An effective financial model should be used as a tool and roadmap to assist in making decisions that are focused around hitting your goals (model assumptions). Whether you need to revamp your current model or build one from scratch, here are a few basic things to keep in mind when doing so. 


Don’t Rely Solely on Templates You Find Online: Reviewing other models is fine, but keep in mind that your company will not be an exact match with any model you find online. The one size fits all approach does not apply here. Your revenue and cost of goods drivers will almost always be different (even if you are a SaaS company working off of a SaaS financial model you found on google). It is good to understand how others are building models and get some ideas, but never solely rely on these templates to build a model for your specific company. 

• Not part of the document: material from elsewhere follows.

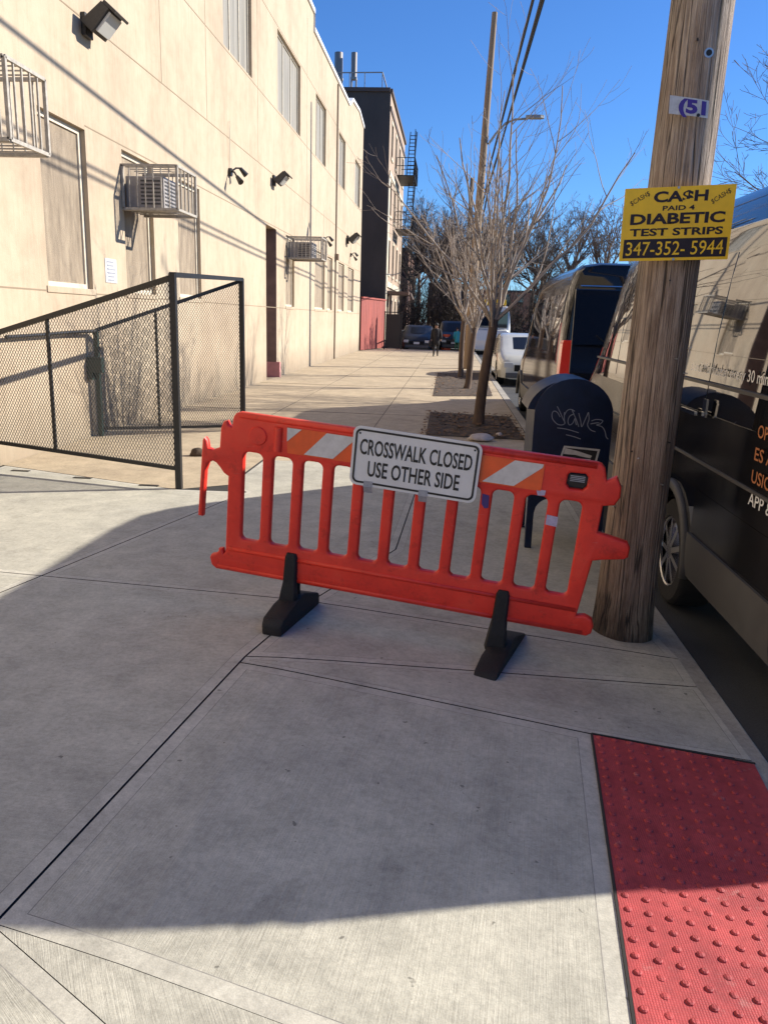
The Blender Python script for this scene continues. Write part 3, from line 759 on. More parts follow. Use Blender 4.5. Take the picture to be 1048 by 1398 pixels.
# ================================================================== BARRIER
BU = V(.98674,-.14281,-.07714); BV = V(.06706,-.07416,.99499)
BU.normalize(); BV = (BV-BU*BV.dot(BU)).normalized(); BN = BU.cross(BV); BP = G(397,842)
def bxf(off=0): return lambda c: BP + BU*c[0] + BV*c[1] + BN*(c[2]+off)
br = thing('traffic_barrier', 'orange red plastic barrier on two black rubber feet closing the sidewalk', 'barrier', BP)
OUT = [(-.328,1.1),(1.459,1.1),(1.48,1.095),(1.498,1.077),(1.508,1.044),(1.515,1.019),(1.542,1.035),(1.558,1.046),(1.576,1.014),(1.586,.998),(1.59,.946),(1.57,.904),(1.519,.893),(1.517,.76),(1.535,.757),(1.661,.734),(1.677,.709),(1.678,.66),(1.66,.645),(1.552,.623),(1.518,.612),(1.489,.313),(1.529,.323),(1.566,.308),(1.58,.272),(1.575,.231),(1.553,.213),
 (-.439,.213),(-.466,.232),(-.478,.274),(-.470,.292),(-.445,.300),(-.428,.318),(-.428,.333),(-.407,.337),(-.398,.308),(-.388,.32),(-.384,.749),(-.409,.762),(-.432,.790),(-.454,.812),(-.474,.820),(-.499,.805),(-.514,.756),(-.525,.503),(-.552,.503),(-.534,.927),(-.522,.940),(-.509,.924),(-.501,.885),(-.477,.878),(-.437,.897),(-.433,1.002),(-.42,1.038),(-.4,1.045),(-.39,1.021),(-.372,1.015),(-.364,1.073),(-.352,1.09)]
def slot(c, w, b, t, r=.032, n=5, rb=.026):
    P = []
    for (cx, cy, a0, rr) in ((c+w/2-r, t-r, 0, r), (c-w/2+r, t-r, 90, r), (c-w/2+rb, b+rb, 180, rb), (c+w/2-rb, b+rb, 270, rb)):
        for k in range(n+1): a = R_(a0+90*k/n); P.append((cx+rr*math.cos(a), cy+rr*math.sin(a)))
    return P
holes = [slot(-.249+.1622*i, .106, .41, .896) for i in range(11)]
win_ = [(1.345,1.032),(1.415,1.036),(1.43,1.02),(1.43,.975),(1.414,.955),(1.352,.955),(1.334,.975),(1.336,1.02)]
curve_mesh('panel', [OUT]+holes+[win_], .011, .012, M['orange'], br, bxf())
x = bxf()
for q0, q1, vv, ww, rr in ((-.33,1.46,1.082,.012,.017),(-.37,1.48,.345,.016,.014),(-.43,1.53,.232,.014,.014)):
    MB().tube([x((q0,vv,ww)), x((q1,vv,ww))], rr, 10).build('rib', M['orange'], br, smooth=True)
mb = MB()
for q in ((-.225,.99),(-.225,.99)): mb.tube([x((q[0],q[1],.020)), x((q[0],q[1],.030))], [.052,.045], 20); break
mb.tube([x((-.115,.925,.02)), x((-.115,1.05,.02))], .022, 10)
mb.build('emboss', M['orange'], br, smooth='auto')
def plate(name, pts, m, off, th=.001, par=None): return curve_mesh(name, [pts], th, .0, m, par or br, bxf(off), smooth=False)
plate('orange_strip', [(-.07,1.058),(1.222,1.058),(1.222,.924),(-.062,.924)], M['orange_sheet'], .0255)
plate('white_stripe', [(-.068,1.056),(.008,1.056),(-.066,.985)], M['white_sheet'], .0285)
plate('white_stripe', [(.140,1.056),(.300,1.056),(.181,.930),(.028,.930)], M['white_sheet'], .0285)
plate('white_stripe', [(1.080,1.056),(1.216,1.056),(1.214,1.040),(1.091,.930),(.938,.930)], M['white_sheet'], .0285)
plate('white_stripe', [(.60,1.056),(.76,1.056),(.64,.930),(.486,.930)], M['white_sheet'], .0285)
lb = plate('maker_label', [(1.342,1.026),(1.414,1.030),(1.424,1.016),(1.424,.992),(1.342,.985)], M['black'], .016)
mb = MB()
for k in range(4):
    mb.quad(x((1.348,1.021-.008*k,.0185)), x((1.416,1.022-.008*k,.0185)), x((1.416,1.018-.008*k,.0185)), x((1.348,1.017-.008*k,.0185)))
mb.build('label_print', M['tape'], lb, fixn=False)
plate('backing', [(1.335,.99),(1.43,.99),(1.43,.955),(1.335,.955)], M['black'], -.012)
plate('tape_patch', [(1.268,.812),(1.323,.808),(1.322,.758),(1.268,.762)], M['lavender'], .0255)
plate('sticker', [(.947,.868),(.982,.862),(.985,.800),(.965,.795),(.950,.815)], M['purple'], .0255)
plate('sticker', [(1.20,.928),(1.245,.93),(1.243,.905),(1.21,.90)], M['lavender'], .0255)
def foot(c, f0, f1):
    """long rubber block across the panel, clamp tab in front"""
    a = G(*f0); b = G(*f1); d = (b-a); d.z = 0; L = d.length; d.normalize(); s_ = V(d.y,-d.x,0); mid = a
    prof = [(0,.0),(.0,.055),(.03,.085),(.16,.115),(L*.52,.135),(L*.62,.135),(L-.10,.10),(L-.02,.075),(L,.06),(L,0)]
    mb = MB(); hw = [.052,.055,.060,.062,.055,.050,.060,.058,.056,.056]
    sec = lambda s: [mid+d*u+s_*(s*hw[i])+V(0,0,z+g(*(mid+d*u).xy)) for i, (u, z) in enumerate(prof)]
    mb.loft([sec(-1), sec(1)])
    ft = mb.build('rubber_foot', M['rubber'], br, bevel=.012, smooth='auto')
    mb = MB()
    secs = []
    for z, wd, dp in ((.06,.060,.05),(.15,.050,.045),(.22,.040,.030),(.36,.036,.022),(.385,.026,.018)):
        secs.append([x((c-wd,z,.022)), x((c+wd,z,.022)), x((c+wd*.8,z,.022+dp)), x((c-wd*.8,z,.022+dp))])
    mb.loft(secs); mb.build('clamp_tab', M['rubber'], ft, bevel=.006)
    mb = MB(); secs = [[x((c-w_,z,-.022)), x((c+w_,z,-.022)), x((c+w_*.8,z,-.055)), x((c-w_*.8,z,-.055))] for z, w_ in ((.06,.05),(.2,.04),(.30,.03))]
    mb.loft(secs); mb.build('rear_clamp', M['rubber'], ft)
foot(-.008, (370,868), (424,822)); foot(1.118, (660,927), (704,863))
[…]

Side note: I review a ton of financial models each month, and if you do happen to use a template, make sure you at least change the prior company’s name. I’ve seen several models where the company never even changed the name of the prior company in one of the tabs or summary sheet. Most of the time when I see this, they are complex templates with a ton of tabs and headers and they usually just forget to change the name on one or two headers.



Color Format Your Model: Your financial model is going to go through many iterations and may need input from other people. It is important for them to know what is hard coded, what is a formula and what is cross referenced from another tab/sheet. This keeps the financial model clean and easy to understand. You don’t want someone hardcoding into a formula and causing an error that may become difficult to find once it gets back to you.  


Standard Color Codes:

Blue = Hard Coded Numbers

Black = Formulas

Green = References to other tabs/sheets


Present Your Assumption on a Single Tab: If your first tab is a summary, make your second tab your assumptions. Try to put all the assumptions that will drive the model in that one tab. Assumptions that will drive revenue, COGS, OpEx, balance sheet drivers, D&A, etc. Having a model with a single assumptions tab makes it easy to transfer to others and allows the model to flow from a centralize point in the spreadsheet. Having a simple flowing dynamic financial model is the key point here.


Don’t Forget the Balance Sheet & Statement of Cash Flows: The balance sheet and statement of cash flows are an important part of how you operate your business and how you project the inflows and outflows of capital. If you are a technology start-up or early stage company, your B/S and C/F statement may have minimal components, but it is a crucial aspect for you and your investors to understand how much capital you need to raise and how you are best utilizing that capital.


Don’t Over Complicate the Model: Financial models aren’t judged by how many tabs you have or how complex your formulas are. Keep it simple and easy to understand, but thorough enough to accurately tell your company's story with numbers. Quality over quantity.  If you send your financial model to an investor they should be able to understand what is driving the model and if it makes sense. This will allow them to understand if the projections are realistic or just smoke and mirrors.


Spoiler Alert: Investors can see through the smoke and mirrors and going from $0 to $50M overnight isn't realistic. As much as it may seem so "easy" from your analysis, you aren't going to go from zero to unicorn overnight.